PBR Australian champion rides Brian Duggan’s Maneater for a big score at Tamworth as Shane “Maddog” Simpson, far right, looks on.
PBR Australian champion rides Brian Duggan’s Maneater for a big score at Tamworth as Shane “Maddog” Simpson, far right, looks on. Supplied

Maddog returns from US

BULL RIDING: There’s always a good show when Shane “Maddog” Simpson hits town.

Call them clowns, bull fighters or protection athletes as the terminology matters little, it is the job these characters do in saving stricken cowboys that really counts.

That is why Maddog is highly acclaimed as he is very good at his job.

Simpson will be carrying out his work at the Great Western Indoor Arena over two nights, December 30-31, as the Bundaberg Rum Professional Bull Riders Touring Pro show hits town.

As always, these events have the top bulls from throughout Queensland, the best riders in Australia and top bull fighters available.

For Simpson it will be a case of working during his rest period as he has only been back in Australia for three weeks after a stint on the lucrative American tour.

The popular bull fighter has already been in the thick of the action as he was also at the recent PBR finals at Tamworth.

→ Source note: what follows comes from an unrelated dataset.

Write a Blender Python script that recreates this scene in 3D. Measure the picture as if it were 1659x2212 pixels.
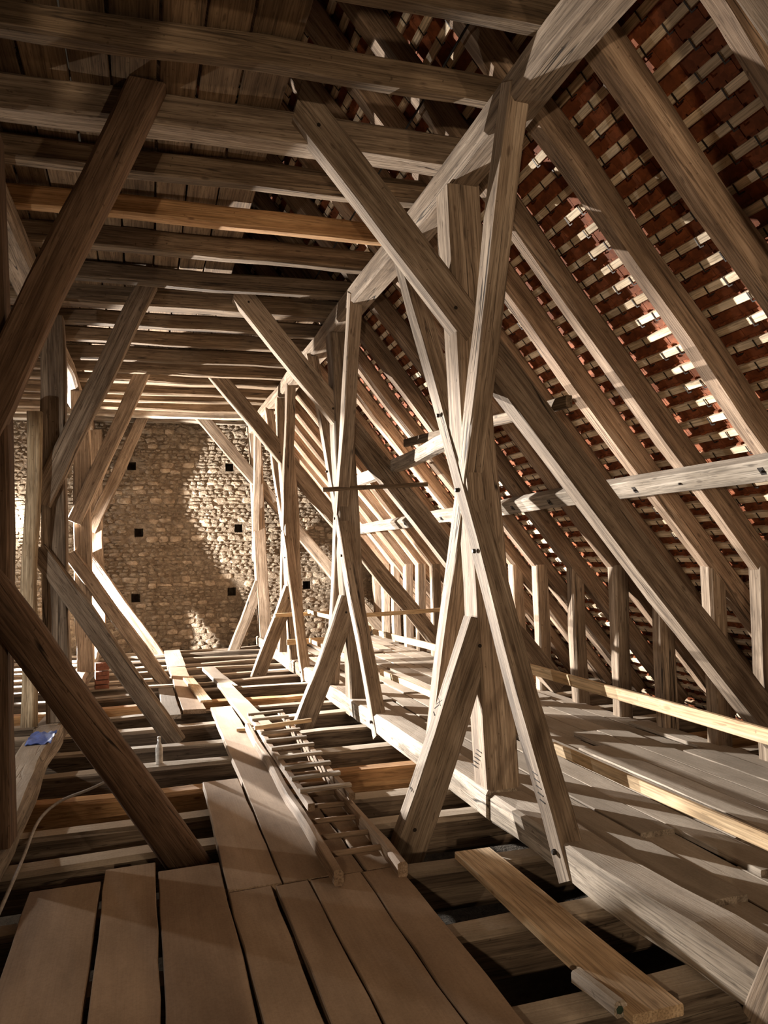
import bpy, math, random
from mathutils import Vector, Matrix

# ------------------------------------------------------------------ clear
for o in list(bpy.data.objects):
    bpy.data.objects.remove(o, do_unlink=True)
S = bpy.context.scene
COL = S.collection
ZO = 1.775                      # eye height above the tie beam tops (world z = 0)

# ------------------------------------------------------------------ camera
cam_d = bpy.data.cameras.new('camera')
cam = bpy.data.objects.new('camera', cam_d)
COL.objects.link(cam)
F_PX, CX, CY = 1700.0, 829.5, 1106.0
def nrm(v): return v / v.length
_dy = nrm(Vector(((315 - CX) / F_PX, (1214.8 - CY) / F_PX, 1)))
_dx = Vector(((6677 - CX) / F_PX, (1055.4 - CY) / F_PX, 1))
_dx = nrm(_dx - _dy * _dx.dot(_dy))
_dz = _dx.cross(_dy)
if _dz.y > 0: _dz = -_dz
RW = Matrix((_dx, _dy, _dz))    # camera (right, down, forward) -> world
right, down, fwd = RW.col[0], RW.col[1], RW.col[2]
cm = Matrix.Identity(4)
for i in range(3):
    cm[i][0] = right[i]; cm[i][1] = -down[i]; cm[i][2] = -fwd[i]
cm[2][3] = ZO
cam.matrix_world = cm
cam_d.sensor_fit = 'HORIZONTAL'
cam_d.sensor_width = 36
cam_d.lens = 36 * F_PX / 1659
cam_d.clip_start = 0.05
S.camera = cam
def to_px(p):
    q = RW.transposed() @ (Vector(p) - Vector((0, 0, ZO)))
    if q.z < 0.1: return None
    return CX + F_PX * q.x / q.z, CY + F_PX * q.y / q.z, q.z

# ------------------------------------------------------------------ world, lamps, exposure
W = bpy.data.worlds.new('world'); S.world = W
W.use_nodes = True
bg = W.node_tree.nodes['Background']
bg.inputs[0].default_value = (1.0, 0.78, 0.55, 1)
bg.inputs[1].default_value = 0.03
S.view_settings.view_transform = 'Standard'
S.view_settings.look = 'None'
S.view_settings.gamma = 1
S.view_settings.use_curve_mapping = False
S.view_settings.exposure = 0.0
def lamp(name, loc, power, color, radius):
    d = bpy.data.lights.new(name, 'POINT')
    d.energy = power; d.color = color; d.shadow_soft_size = radius
    o = bpy.data.objects.new(name, d); COL.objects.link(o)
    o.location = (loc[0], loc[1], loc[2] + ZO)
    return o
def flood(name, loc, aim, power, color, angle, squash, blend, radius):
    """floodlight with a wide flat beam"""
    d = bpy.data.lights.new(name, 'SPOT')
    d.energy = power; d.color = color; d.shadow_soft_size = radius
    d.spot_size = math.radians(angle); d.spot_blend = blend
    o = bpy.data.objects.new(name, d); COL.objects.link(o)
    o.location = (loc[0], loc[1], loc[2] + ZO)
    o.rotation_euler = (Vector(aim) - Vector(loc)).to_track_quat('-Z', 'Y').to_euler()
    o.scale = (1, squash, 1)
    return o
# white floodlights standing in the left aisle: one close to the gable wall, one by the third post
flood('floodlight', (-3.2, 15.3, -0.85), (-0.44, 14.13, -0.85), 12500, (1.0, 0.96, 0.90), 93, 1.5, 0.06, 0.04)
lamp('small_lamp', (-2.6, 16.28, 0.9), 200, (1.0, 0.96, 0.90), 0.03)  # added lamp, only there to brighten the far left strip of the wall
lamp('small_lamp', (-2.75, 6.7, -0.55), 150, (1.0, 0.95, 0.87), 0.03)
flood('floodlight', (-2.6, 12.95, 0.45), (2.1, 11.24, -0.27), 13500, (1.0, 0.97, 0.92), 104, 0.31, 0.15, 0.04)
# warm lamps behind the photographer, one on either side
lamp('work_lamp', (-1.1, -2.5, 0.2), 530, (1.0, 0.77, 0.53), 0.08)
lamp('work_lamp', (3.3, -1.6, 0.3), 225, (1.0, 0.77, 0.53), 0.08)

# ------------------------------------------------------------------ materials
def mat(name):
    m = bpy.data.materials.new(name); m.use_nodes = True
    nt = m.node_tree; nt.nodes.clear()
    out = nt.nodes.new('ShaderNodeOutputMaterial')
    b = nt.nodes.new('ShaderNodeBsdfPrincipled')
    nt.links.new(b.outputs[0], out.inputs[0])
    b.inputs['Specular IOR Level'].default_value = 0.25
    return m, nt, b
def N(nt, typ, **kw):
    n = nt.nodes.new(typ)
    for k, v in kw.items(): setattr(n, k, v)
    return n
def math_(nt, op, a, b=None, clamp=False):
    n = N(nt, 'ShaderNodeMath', operation=op, use_clamp=clamp)
    for i, v in enumerate((a, b)):
        if v is None: continue
        if hasattr(v, 'links'): nt.links.new(v, n.inputs[i])
        else: n.inputs[i].default_value = v
    return n.outputs[0]
def coords(nt, scale, rnd=True):
    t = N(nt, 'ShaderNodeTexCoord')
    src = t.outputs['Object']
    if rnd:
        oi = N(nt, 'ShaderNodeObjectInfo')
        r = math_(nt, 'MULTIPLY', oi.outputs['Random'], 37.0)
        add = N(nt, 'ShaderNodeVectorMath', operation='ADD')
        nt.links.new(src, add.inputs[0]); nt.links.new(r, add.inputs[1])
        src = add.outputs[0]
    outs = []
    for s in scale:
        mp = N(nt, 'ShaderNodeVectorMath', operation='MULTIPLY')
        nt.links.new(src, mp.inputs[0]); mp.inputs[1].default_value = s
        outs.append(mp.outputs[0])
    return outs
def noise(nt, vec, scale=1.0, detail=4, rough=0.6, dist=0.0):
    n = N(nt, 'ShaderNodeTexNoise')
    nt.links.new(vec, n.inputs['Vector'])
    n.inputs['Scale'].default_value = scale; n.inputs['Detail'].default_value = detail
    n.inputs['Roughness'].default_value = rough; n.inputs['Distortion'].default_value = dist
    return n.outputs[0]
def ramp(nt, fac, stops):
    r = N(nt, 'ShaderNodeValToRGB')
    nt.links.new(fac, r.inputs[0])
    el = r.color_ramp.elements
    while len(el) < len(stops): el.new(0.5)
    for e, (p, c) in zip(el, stops):
        e.position = p; e.color = (c[0], c[1], c[2], 1)
    return r.outputs[0]
def mix(nt, fac, a, b, mode='MIX'):
    n = N(nt, 'ShaderNodeMix', data_type='RGBA', blend_type=mode)
    def put(s, v):
        if hasattr(v, 'links'): nt.links.new(v, s)
        elif isinstance(v, (int, float)): s.default_value = v
        else: s.default_value = (v[0], v[1], v[2], 1)
    put(n.inputs['Factor'], fac); put(n.inputs[6], a); put(n.inputs[7], b)
    return n.outputs[2]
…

After three years on the American circuit, Simpson is enjoying his time back home before setting off for the States again.

“I head back in April for the PBR World finals at Las Vegas,” he said.

Later in the year he has further shows including one in Florida.

While Simpson admits the money is a driving force to continuing his career in America, he said there were also a number of other considerations that made him return there.

“It is the most elite level of the sport,” he said.

“It is the furthest you can go in this sport and you always have to try and be one of the best in the world.”

If being one of the best in the world is a criterion for success, then Maddog has hit the mark as he is widely recognised as one of the top five in his dangerous trade.

Ironically, while the rewards are much greater in America, Simpson feels that the dangers, while still there, are less on that circuit.

“It is probably a little easier as the bulls are less hooky,” he said.

“They just like to buck.”

Bull riding has been a professional sport for a long time in the States and therefore the bulls on the circuit have been bred into the sport over many generations, but he still enjoys working here.

“It is good to be back, it stops me getting soft,” he joked.

Nevertheless, the dangers still exist when average sized men are in an arena with a 1000 kg bucking bovine that appears to have one aim in life and that is to rid itself of the annoyance of having a cowboy on its back.

“I’ve been pretty lucky with injuries as I’ve only had a fractured skull and a broken leg over the last three years,” he joked.

Even the best bull fighters can’t save all riders from injury.

“When they fall off the bulls shoulder, the bull is still bucking and so there is nothing you can do to protect him,” Simpson said.

Nevertheless, the bull fighter will get in as quickly as possible to divert the bull’s attention and limit the damage.

“As soon as the rider is off it’s showtime,” he added.

Supplying bulls for the Rockhampton show are Rockhampton’s Brian Duggan and Robert McPhee, Clermont’s Fred Kleier and Duaringa’s Trevor and Tony Dunne.